* [Given task] Copy out the line that contains "Generate a Blender", the line that contains "R = math.radians", and every line between them, exactly, and nothing else.

%%

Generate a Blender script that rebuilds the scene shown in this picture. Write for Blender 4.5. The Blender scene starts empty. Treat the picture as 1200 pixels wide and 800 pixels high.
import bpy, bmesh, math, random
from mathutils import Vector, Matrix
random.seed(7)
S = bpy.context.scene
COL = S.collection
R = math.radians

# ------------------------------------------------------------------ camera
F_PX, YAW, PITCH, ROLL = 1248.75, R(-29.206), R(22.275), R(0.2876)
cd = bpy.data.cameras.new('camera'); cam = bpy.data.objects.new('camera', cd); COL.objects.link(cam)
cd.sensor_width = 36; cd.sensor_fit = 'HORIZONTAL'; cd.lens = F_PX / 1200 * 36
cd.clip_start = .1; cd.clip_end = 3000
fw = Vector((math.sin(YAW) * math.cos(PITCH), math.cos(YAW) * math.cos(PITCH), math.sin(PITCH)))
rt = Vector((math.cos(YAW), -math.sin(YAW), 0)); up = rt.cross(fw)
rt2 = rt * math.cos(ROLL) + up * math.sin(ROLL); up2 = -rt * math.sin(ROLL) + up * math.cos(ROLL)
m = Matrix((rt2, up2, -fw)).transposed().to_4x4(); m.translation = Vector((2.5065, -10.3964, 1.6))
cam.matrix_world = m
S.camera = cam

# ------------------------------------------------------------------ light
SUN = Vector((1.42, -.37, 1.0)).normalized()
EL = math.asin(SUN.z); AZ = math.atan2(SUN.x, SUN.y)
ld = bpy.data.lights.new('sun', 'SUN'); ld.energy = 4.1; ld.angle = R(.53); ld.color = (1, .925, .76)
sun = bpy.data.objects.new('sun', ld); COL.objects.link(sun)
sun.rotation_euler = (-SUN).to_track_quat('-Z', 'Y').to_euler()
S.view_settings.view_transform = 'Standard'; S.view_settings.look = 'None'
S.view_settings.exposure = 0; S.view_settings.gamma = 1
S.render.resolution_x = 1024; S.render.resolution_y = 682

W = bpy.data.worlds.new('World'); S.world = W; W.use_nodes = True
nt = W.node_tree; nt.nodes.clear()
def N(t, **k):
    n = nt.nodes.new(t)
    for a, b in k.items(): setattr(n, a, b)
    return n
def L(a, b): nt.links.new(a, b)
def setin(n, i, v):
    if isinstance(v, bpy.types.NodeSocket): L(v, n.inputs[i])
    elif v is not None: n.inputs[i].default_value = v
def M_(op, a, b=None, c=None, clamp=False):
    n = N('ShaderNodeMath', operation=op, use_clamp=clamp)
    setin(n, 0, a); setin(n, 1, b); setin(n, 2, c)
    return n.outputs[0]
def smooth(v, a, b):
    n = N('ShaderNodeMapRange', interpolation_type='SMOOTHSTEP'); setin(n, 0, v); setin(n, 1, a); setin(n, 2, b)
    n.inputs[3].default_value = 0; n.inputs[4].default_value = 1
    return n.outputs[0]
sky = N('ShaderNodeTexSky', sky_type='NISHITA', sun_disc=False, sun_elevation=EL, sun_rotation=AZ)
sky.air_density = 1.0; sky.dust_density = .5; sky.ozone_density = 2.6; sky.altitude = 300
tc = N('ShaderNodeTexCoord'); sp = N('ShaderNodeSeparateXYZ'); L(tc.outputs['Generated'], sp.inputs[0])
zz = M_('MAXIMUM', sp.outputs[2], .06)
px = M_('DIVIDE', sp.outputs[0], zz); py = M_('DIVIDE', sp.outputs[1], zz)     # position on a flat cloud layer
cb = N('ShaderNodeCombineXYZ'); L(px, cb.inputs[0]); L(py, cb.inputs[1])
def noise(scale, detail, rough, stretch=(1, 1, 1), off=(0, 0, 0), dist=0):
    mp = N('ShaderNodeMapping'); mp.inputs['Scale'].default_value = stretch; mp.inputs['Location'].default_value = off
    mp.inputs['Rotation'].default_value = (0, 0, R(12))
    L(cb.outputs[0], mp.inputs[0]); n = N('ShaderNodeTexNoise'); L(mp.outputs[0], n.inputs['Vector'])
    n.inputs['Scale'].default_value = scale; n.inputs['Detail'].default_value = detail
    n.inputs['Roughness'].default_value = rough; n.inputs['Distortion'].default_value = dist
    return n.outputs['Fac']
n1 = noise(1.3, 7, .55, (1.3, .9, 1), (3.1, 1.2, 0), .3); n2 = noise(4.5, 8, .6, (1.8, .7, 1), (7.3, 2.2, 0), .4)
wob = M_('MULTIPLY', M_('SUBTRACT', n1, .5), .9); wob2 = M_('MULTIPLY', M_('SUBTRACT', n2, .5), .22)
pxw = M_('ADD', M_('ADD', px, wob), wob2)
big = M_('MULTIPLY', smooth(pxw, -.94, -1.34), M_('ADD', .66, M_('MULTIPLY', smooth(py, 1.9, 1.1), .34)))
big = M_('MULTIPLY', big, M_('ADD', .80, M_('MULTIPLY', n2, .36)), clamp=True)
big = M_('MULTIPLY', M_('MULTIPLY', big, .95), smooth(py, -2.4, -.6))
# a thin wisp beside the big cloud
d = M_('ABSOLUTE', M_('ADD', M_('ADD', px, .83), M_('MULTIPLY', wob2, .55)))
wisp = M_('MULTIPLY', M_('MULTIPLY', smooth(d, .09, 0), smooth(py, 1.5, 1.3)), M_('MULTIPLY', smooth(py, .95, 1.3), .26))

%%
%%

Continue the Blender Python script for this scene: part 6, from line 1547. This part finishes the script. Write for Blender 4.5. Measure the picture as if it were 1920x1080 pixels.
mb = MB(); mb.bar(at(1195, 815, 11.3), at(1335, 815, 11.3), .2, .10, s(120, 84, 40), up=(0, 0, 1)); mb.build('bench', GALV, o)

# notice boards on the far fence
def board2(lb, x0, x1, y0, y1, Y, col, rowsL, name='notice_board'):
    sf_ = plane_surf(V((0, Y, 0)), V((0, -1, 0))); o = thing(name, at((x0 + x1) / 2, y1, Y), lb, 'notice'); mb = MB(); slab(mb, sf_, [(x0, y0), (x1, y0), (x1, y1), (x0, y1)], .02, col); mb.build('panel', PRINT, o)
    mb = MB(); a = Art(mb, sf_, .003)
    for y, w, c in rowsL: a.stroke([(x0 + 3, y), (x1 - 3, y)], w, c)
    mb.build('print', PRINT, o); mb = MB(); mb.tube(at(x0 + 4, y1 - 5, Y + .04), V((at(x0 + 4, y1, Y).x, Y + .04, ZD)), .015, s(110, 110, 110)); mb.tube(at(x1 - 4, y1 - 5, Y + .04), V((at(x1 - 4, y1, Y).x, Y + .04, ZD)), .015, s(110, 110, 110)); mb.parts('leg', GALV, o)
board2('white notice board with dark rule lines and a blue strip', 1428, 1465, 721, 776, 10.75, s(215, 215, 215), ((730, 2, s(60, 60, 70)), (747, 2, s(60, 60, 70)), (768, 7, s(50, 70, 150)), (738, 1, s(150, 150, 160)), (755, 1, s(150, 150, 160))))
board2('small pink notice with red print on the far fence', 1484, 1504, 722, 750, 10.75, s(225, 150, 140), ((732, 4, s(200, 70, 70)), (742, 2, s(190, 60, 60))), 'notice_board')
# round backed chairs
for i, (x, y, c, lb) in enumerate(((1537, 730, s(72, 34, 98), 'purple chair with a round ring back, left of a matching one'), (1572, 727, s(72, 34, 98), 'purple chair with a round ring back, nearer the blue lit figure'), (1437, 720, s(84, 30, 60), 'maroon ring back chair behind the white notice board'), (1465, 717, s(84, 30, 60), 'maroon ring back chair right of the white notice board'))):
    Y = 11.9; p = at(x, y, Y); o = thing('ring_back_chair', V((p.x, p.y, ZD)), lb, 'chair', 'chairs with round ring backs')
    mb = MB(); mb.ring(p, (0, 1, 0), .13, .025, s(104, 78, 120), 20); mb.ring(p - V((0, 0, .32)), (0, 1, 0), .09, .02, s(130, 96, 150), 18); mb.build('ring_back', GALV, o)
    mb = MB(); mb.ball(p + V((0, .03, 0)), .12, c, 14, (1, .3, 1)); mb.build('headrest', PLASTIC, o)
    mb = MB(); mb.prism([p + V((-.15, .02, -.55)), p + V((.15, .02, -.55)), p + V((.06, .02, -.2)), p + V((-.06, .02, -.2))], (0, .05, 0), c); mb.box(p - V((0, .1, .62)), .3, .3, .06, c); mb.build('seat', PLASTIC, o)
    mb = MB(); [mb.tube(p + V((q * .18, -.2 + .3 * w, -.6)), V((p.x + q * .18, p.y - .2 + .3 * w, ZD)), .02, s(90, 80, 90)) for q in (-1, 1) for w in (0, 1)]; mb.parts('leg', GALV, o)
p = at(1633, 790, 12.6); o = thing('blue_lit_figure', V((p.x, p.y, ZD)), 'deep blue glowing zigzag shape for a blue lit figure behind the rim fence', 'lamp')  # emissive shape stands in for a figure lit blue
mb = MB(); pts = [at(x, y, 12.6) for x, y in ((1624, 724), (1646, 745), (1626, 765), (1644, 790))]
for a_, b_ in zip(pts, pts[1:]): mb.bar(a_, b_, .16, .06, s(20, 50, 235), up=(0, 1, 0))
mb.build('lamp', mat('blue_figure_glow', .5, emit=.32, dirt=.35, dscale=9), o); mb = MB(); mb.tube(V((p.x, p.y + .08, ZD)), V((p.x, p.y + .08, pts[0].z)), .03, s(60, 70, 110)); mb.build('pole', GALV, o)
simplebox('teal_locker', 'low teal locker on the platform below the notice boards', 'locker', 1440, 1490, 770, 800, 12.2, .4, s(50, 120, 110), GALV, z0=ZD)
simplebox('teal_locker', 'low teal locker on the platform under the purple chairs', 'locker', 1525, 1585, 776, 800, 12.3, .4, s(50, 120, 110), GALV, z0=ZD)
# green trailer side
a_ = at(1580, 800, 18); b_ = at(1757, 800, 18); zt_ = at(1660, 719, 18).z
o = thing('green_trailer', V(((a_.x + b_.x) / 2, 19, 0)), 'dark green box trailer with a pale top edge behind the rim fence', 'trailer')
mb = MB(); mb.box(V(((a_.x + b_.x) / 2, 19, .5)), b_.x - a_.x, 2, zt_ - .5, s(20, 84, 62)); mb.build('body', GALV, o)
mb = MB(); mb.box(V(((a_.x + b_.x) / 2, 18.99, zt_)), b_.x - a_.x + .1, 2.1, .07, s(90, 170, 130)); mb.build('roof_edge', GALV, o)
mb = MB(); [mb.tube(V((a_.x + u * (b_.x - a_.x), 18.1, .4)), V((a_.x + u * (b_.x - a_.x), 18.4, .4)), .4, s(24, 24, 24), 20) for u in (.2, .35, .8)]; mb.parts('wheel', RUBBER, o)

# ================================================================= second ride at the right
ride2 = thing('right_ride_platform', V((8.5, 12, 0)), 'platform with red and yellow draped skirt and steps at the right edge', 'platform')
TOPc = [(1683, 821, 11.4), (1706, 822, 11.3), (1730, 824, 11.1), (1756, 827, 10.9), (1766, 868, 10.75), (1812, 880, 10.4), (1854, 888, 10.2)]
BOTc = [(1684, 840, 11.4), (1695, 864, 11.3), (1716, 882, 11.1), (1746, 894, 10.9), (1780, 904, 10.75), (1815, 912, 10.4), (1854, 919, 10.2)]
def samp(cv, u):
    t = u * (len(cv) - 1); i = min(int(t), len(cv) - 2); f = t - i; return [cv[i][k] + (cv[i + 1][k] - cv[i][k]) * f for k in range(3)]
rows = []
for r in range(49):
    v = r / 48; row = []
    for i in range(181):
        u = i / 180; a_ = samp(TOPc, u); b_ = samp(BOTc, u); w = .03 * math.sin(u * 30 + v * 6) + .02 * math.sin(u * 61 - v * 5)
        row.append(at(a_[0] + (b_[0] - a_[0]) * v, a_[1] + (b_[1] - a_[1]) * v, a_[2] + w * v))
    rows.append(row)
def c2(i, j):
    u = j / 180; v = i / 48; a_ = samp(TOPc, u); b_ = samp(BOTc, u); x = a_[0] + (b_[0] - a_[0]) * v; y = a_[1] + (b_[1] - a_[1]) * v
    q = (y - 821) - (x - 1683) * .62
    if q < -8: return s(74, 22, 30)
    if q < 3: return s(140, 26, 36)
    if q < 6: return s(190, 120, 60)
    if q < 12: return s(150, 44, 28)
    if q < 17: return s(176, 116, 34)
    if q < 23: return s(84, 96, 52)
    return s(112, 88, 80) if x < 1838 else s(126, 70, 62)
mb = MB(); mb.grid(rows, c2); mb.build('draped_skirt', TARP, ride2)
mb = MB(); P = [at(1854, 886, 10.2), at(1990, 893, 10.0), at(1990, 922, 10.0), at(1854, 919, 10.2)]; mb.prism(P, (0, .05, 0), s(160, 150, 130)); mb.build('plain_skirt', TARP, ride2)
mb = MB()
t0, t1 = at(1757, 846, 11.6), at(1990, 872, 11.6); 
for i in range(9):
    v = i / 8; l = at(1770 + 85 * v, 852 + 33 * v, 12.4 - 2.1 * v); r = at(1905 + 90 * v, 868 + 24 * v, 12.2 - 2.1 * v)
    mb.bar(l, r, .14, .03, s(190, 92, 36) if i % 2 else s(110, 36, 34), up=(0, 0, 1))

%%
%%

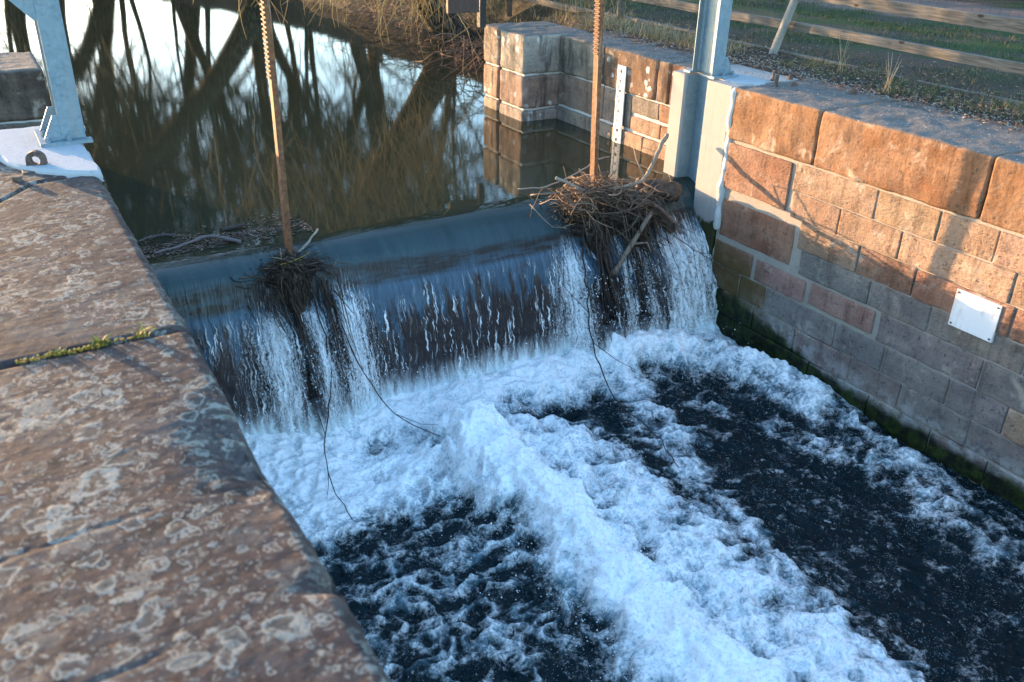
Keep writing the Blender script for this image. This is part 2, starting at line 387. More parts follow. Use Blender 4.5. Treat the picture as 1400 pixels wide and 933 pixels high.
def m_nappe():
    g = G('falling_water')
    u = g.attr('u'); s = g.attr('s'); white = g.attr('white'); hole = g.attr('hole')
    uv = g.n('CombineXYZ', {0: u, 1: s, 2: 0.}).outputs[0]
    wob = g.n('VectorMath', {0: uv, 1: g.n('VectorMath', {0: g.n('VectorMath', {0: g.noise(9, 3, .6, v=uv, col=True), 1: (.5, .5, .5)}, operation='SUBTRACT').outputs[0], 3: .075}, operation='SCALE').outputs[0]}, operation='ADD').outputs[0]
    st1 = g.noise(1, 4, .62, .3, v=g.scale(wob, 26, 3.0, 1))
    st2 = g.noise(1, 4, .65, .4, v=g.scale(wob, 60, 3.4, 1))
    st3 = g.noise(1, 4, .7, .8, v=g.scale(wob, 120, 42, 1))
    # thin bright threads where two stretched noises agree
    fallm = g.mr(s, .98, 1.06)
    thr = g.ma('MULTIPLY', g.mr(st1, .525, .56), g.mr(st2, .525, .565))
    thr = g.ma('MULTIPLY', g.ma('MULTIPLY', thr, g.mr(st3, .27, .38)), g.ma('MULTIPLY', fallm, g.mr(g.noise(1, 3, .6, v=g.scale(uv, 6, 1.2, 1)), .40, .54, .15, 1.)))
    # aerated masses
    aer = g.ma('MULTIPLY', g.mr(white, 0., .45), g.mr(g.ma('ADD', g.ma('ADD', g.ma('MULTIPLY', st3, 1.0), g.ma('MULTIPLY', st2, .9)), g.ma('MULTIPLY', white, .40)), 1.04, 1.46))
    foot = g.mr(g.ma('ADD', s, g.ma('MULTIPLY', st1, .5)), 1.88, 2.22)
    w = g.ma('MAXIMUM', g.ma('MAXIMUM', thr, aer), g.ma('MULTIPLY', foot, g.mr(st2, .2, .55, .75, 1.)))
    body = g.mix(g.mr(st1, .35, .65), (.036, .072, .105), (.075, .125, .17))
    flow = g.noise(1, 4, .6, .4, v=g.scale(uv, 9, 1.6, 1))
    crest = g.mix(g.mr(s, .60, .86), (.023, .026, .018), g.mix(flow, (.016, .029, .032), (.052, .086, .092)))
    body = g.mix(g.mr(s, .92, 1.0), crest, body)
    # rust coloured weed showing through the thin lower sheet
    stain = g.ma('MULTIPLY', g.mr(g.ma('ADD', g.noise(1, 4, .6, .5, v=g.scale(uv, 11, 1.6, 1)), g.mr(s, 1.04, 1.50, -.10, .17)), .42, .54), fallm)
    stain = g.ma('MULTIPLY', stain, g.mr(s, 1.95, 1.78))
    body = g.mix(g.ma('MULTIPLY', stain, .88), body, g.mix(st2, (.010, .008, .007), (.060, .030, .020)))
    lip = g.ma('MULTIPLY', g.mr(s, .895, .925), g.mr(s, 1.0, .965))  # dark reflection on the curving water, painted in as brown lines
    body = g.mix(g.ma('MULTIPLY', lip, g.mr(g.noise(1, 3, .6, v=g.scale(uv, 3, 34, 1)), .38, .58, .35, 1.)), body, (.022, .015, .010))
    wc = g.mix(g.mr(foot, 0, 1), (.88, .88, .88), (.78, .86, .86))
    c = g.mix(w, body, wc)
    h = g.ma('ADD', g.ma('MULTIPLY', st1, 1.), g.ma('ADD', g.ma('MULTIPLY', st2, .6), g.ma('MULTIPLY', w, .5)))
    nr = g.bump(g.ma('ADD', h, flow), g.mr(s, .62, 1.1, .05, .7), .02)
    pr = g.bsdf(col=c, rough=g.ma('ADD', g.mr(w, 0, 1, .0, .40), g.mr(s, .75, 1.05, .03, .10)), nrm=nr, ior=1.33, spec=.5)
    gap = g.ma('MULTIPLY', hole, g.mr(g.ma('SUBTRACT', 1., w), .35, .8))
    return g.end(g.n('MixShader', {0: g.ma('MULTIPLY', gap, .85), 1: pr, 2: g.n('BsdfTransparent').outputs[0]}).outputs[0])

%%

* [Solution for this exercise]
Generate a Blender script that rebuilds the scene shown in this picture. Write for Blender 4.5. The Blender scene starts empty. Treat the picture as 1200 pixels wide and 800 pixels high.
import bpy, bmesh, math, random
from mathutils import Vector, Matrix
random.seed(7)
S = bpy.context.scene
COL = S.collection
R = math.radians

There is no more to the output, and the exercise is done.